Scenes as source code
-- BEGIN --
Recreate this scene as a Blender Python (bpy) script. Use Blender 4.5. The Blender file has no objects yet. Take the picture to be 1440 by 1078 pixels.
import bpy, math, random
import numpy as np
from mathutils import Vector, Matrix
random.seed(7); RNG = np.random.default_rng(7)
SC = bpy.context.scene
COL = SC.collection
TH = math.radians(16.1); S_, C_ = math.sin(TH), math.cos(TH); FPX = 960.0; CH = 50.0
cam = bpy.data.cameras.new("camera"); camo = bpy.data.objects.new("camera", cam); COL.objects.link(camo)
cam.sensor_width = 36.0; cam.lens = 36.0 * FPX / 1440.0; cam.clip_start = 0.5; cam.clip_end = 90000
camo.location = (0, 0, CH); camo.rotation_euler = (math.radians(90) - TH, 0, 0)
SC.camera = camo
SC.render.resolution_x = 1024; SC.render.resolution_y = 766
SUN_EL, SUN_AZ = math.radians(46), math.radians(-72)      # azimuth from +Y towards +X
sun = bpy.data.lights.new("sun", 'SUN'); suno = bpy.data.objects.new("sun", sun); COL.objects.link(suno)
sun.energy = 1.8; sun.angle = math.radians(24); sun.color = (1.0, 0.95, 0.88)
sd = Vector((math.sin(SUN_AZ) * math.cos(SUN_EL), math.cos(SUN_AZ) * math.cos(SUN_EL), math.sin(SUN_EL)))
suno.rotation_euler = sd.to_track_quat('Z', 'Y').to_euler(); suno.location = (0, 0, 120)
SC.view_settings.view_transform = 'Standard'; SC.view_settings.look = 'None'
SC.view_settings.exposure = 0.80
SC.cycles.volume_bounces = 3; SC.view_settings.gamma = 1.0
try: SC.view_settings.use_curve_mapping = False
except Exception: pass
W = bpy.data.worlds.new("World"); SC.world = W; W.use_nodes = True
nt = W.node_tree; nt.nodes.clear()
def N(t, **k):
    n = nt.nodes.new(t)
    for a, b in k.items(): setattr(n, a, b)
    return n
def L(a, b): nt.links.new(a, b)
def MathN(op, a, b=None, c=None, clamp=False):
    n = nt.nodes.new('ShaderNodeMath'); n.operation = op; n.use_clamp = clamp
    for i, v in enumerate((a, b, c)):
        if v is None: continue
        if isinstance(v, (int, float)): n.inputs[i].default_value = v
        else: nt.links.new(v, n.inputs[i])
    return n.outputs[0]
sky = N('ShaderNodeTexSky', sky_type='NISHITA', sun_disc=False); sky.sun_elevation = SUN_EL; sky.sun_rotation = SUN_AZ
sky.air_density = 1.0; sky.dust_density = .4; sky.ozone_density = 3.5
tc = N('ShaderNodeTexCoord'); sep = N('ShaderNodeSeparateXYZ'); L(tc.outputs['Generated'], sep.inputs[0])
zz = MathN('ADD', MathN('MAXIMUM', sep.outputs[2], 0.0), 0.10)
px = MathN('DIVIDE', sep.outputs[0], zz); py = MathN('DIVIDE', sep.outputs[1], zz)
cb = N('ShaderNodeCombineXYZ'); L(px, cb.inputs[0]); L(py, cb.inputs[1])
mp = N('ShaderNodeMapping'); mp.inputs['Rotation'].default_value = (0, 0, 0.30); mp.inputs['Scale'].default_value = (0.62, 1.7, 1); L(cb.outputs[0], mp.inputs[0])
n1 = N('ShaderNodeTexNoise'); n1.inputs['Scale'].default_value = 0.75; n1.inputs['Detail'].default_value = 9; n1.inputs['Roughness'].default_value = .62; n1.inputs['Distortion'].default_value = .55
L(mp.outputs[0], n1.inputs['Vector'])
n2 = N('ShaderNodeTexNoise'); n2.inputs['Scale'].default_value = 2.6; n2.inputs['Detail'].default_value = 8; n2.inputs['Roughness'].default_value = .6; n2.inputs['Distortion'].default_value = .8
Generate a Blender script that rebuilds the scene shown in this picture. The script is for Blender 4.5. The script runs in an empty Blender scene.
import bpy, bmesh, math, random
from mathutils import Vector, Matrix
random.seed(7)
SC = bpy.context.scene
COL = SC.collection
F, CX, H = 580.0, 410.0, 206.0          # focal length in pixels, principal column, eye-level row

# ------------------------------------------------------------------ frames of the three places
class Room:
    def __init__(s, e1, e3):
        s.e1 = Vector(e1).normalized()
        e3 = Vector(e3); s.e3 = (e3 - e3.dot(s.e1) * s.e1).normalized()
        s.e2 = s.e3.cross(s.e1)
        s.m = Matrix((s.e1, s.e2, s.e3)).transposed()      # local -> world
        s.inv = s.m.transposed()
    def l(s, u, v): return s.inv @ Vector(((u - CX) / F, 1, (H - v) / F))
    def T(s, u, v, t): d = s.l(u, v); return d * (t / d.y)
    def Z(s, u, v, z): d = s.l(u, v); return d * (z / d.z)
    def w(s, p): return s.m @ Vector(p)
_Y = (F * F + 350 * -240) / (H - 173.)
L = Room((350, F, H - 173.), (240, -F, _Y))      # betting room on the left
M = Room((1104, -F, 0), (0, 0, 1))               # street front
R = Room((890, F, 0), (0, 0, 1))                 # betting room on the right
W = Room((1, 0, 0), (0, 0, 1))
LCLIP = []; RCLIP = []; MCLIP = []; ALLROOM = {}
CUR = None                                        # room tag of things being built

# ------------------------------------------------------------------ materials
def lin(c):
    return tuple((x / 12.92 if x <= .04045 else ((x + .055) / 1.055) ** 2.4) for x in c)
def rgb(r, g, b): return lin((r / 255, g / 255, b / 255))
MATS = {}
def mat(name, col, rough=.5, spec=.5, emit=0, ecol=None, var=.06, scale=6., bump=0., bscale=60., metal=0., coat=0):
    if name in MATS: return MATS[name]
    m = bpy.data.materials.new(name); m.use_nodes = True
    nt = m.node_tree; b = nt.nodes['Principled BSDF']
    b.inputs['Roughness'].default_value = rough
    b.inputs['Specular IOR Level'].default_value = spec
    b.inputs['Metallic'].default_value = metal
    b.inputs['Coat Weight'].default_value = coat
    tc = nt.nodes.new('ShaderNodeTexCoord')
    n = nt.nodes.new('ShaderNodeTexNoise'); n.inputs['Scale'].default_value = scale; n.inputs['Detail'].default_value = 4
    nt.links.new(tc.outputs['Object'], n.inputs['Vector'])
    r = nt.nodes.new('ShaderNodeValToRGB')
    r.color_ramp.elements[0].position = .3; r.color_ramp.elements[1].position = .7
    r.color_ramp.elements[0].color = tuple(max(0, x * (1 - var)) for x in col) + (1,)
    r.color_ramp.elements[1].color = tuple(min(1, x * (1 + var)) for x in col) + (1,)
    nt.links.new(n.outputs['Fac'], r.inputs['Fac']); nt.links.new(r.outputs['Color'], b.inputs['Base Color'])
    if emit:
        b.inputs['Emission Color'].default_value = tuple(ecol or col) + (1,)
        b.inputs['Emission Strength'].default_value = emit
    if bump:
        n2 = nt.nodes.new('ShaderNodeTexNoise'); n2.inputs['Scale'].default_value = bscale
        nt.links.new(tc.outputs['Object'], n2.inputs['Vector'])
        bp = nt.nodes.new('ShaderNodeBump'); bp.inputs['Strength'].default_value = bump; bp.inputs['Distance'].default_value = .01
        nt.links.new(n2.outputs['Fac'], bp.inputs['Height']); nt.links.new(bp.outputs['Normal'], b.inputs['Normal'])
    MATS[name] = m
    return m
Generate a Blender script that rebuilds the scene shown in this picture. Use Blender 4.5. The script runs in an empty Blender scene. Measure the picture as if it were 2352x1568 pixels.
-- END --
▶ Work to do
Repeat every entry word for word.

▶ Exercise result
Recreate this scene as a Blender Python (bpy) script. Use Blender 4.5. The Blender file has no objects yet. Take the picture to be 1440 by 1078 pixels.
import bpy, math, random
import numpy as np
from mathutils import Vector, Matrix
random.seed(7); RNG = np.random.default_rng(7)
SC = bpy.context.scene
COL = SC.collection
TH = math.radians(16.1); S_, C_ = math.sin(TH), math.cos(TH); FPX = 960.0; CH = 50.0
cam = bpy.data.cameras.new("camera"); camo = bpy.data.objects.new("camera", cam); COL.objects.link(camo)
cam.sensor_width = 36.0; cam.lens = 36.0 * FPX / 1440.0; cam.clip_start = 0.5; cam.clip_end = 90000
camo.location = (0, 0, CH); camo.rotation_euler = (math.radians(90) - TH, 0, 0)
SC.camera = camo
SC.render.resolution_x = 1024; SC.render.resolution_y = 766
SUN_EL, SUN_AZ = math.radians(46), math.radians(-72)      # azimuth from +Y towards +X
sun = bpy.data.lights.new("sun", 'SUN'); suno = bpy.data.objects.new("sun", sun); COL.objects.link(suno)
sun.energy = 1.8; sun.angle = math.radians(24); sun.color = (1.0, 0.95, 0.88)
sd = Vector((math.sin(SUN_AZ) * math.cos(SUN_EL), math.cos(SUN_AZ) * math.cos(SUN_EL), math.sin(SUN_EL)))
suno.rotation_euler = sd.to_track_quat('Z', 'Y').to_euler(); suno.location = (0, 0, 120)
SC.view_settings.view_transform = 'Standard'; SC.view_settings.look = 'None'
SC.view_settings.exposure = 0.80
SC.cycles.volume_bounces = 3; SC.view_settings.gamma = 1.0
try: SC.view_settings.use_curve_mapping = False
except Exception: pass
W = bpy.data.worlds.new("World"); SC.world = W; W.use_nodes = True
nt = W.node_tree; nt.nodes.clear()
def N(t, **k):
    n = nt.nodes.new(t)
    for a, b in k.items(): setattr(n, a, b)
    return n
def L(a, b): nt.links.new(a, b)
def MathN(op, a, b=None, c=None, clamp=False):
    n = nt.nodes.new('ShaderNodeMath'); n.operation = op; n.use_clamp = clamp
    for i, v in enumerate((a, b, c)):
        if v is None: continue
        if isinstance(v, (int, float)): n.inputs[i].default_value = v
        else: nt.links.new(v, n.inputs[i])
    return n.outputs[0]
sky = N('ShaderNodeTexSky', sky_type='NISHITA', sun_disc=False); sky.sun_elevation = SUN_EL; sky.sun_rotation = SUN_AZ
sky.air_density = 1.0; sky.dust_density = .4; sky.ozone_density = 3.5
tc = N('ShaderNodeTexCoord'); sep = N('ShaderNodeSeparateXYZ'); L(tc.outputs['Generated'], sep.inputs[0])
zz = MathN('ADD', MathN('MAXIMUM', sep.outputs[2], 0.0), 0.10)
px = MathN('DIVIDE', sep.outputs[0], zz); py = MathN('DIVIDE', sep.outputs[1], zz)
cb = N('ShaderNodeCombineXYZ'); L(px, cb.inputs[0]); L(py, cb.inputs[1])
mp = N('ShaderNodeMapping'); mp.inputs['Rotation'].default_value = (0, 0, 0.30); mp.inputs['Scale'].default_value = (0.62, 1.7, 1); L(cb.outputs[0], mp.inputs[0])
n1 = N('ShaderNodeTexNoise'); n1.inputs['Scale'].default_value = 0.75; n1.inputs['Detail'].default_value = 9; n1.inputs['Roughness'].default_value = .62; n1.inputs['Distortion'].default_value = .55
L(mp.outputs[0], n1.inputs['Vector'])
n2 = N('ShaderNodeTexNoise'); n2.inputs['Scale'].default_value = 2.6; n2.inputs['Detail'].default_value = 8; n2.inputs['Roughness'].default_value = .6; n2.inputs['Distortion'].default_value = .8
Generate a Blender script that rebuilds the scene shown in this picture. The script is for Blender 4.5. The script runs in an empty Blender scene.
import bpy, bmesh, math, random
from mathutils import Vector, Matrix
random.seed(7)
SC = bpy.context.scene
COL = SC.collection
F, CX, H = 580.0, 410.0, 206.0          # focal length in pixels, principal column, eye-level row

# ------------------------------------------------------------------ frames of the three places
class Room:
    def __init__(s, e1, e3):
        s.e1 = Vector(e1).normalized()
        e3 = Vector(e3); s.e3 = (e3 - e3.dot(s.e1) * s.e1).normalized()
        s.e2 = s.e3.cross(s.e1)
        s.m = Matrix((s.e1, s.e2, s.e3)).transposed()      # local -> world
        s.inv = s.m.transposed()
    def l(s, u, v): return s.inv @ Vector(((u - CX) / F, 1, (H - v) / F))
    def T(s, u, v, t): d = s.l(u, v); return d * (t / d.y)
    def Z(s, u, v, z): d = s.l(u, v); return d * (z / d.z)
    def w(s, p): return s.m @ Vector(p)
_Y = (F * F + 350 * -240) / (H - 173.)
L = Room((350, F, H - 173.), (240, -F, _Y))      # betting room on the left
M = Room((1104, -F, 0), (0, 0, 1))               # street front
R = Room((890, F, 0), (0, 0, 1))                 # betting room on the right
W = Room((1, 0, 0), (0, 0, 1))
LCLIP = []; RCLIP = []; MCLIP = []; ALLROOM = {}
CUR = None                                        # room tag of things being built

# ------------------------------------------------------------------ materials
def lin(c):
    return tuple((x / 12.92 if x <= .04045 else ((x + .055) / 1.055) ** 2.4) for x in c)
def rgb(r, g, b): return lin((r / 255, g / 255, b / 255))
MATS = {}
def mat(name, col, rough=.5, spec=.5, emit=0, ecol=None, var=.06, scale=6., bump=0., bscale=60., metal=0., coat=0):
    if name in MATS: return MATS[name]
    m = bpy.data.materials.new(name); m.use_nodes = True
    nt = m.node_tree; b = nt.nodes['Principled BSDF']
    b.inputs['Roughness'].default_value = rough
    b.inputs['Specular IOR Level'].default_value = spec
    b.inputs['Metallic'].default_value = metal
    b.inputs['Coat Weight'].default_value = coat
    tc = nt.nodes.new('ShaderNodeTexCoord')
    n = nt.nodes.new('ShaderNodeTexNoise'); n.inputs['Scale'].default_value = scale; n.inputs['Detail'].default_value = 4
    nt.links.new(tc.outputs['Object'], n.inputs['Vector'])
    r = nt.nodes.new('ShaderNodeValToRGB')
    r.color_ramp.elements[0].position = .3; r.color_ramp.elements[1].position = .7
    r.color_ramp.elements[0].color = tuple(max(0, x * (1 - var)) for x in col) + (1,)
    r.color_ramp.elements[1].color = tuple(min(1, x * (1 + var)) for x in col) + (1,)
    nt.links.new(n.outputs['Fac'], r.inputs['Fac']); nt.links.new(r.outputs['Color'], b.inputs['Base Color'])
    if emit:
        b.inputs['Emission Color'].default_value = tuple(ecol or col) + (1,)
        b.inputs['Emission Strength'].default_value = emit
    if bump:
        n2 = nt.nodes.new('ShaderNodeTexNoise'); n2.inputs['Scale'].default_value = bscale
        nt.links.new(tc.outputs['Object'], n2.inputs['Vector'])
        bp = nt.nodes.new('ShaderNodeBump'); bp.inputs['Strength'].default_value = bump; bp.inputs['Distance'].default_value = .01
        nt.links.new(n2.outputs['Fac'], bp.inputs['Height']); nt.links.new(bp.outputs['Normal'], b.inputs['Normal'])
    MATS[name] = m
    return m
Generate a Blender script that rebuilds the scene shown in this picture. Use Blender 4.5. The script runs in an empty Blender scene. Measure the picture as if it were 2352x1568 pixels.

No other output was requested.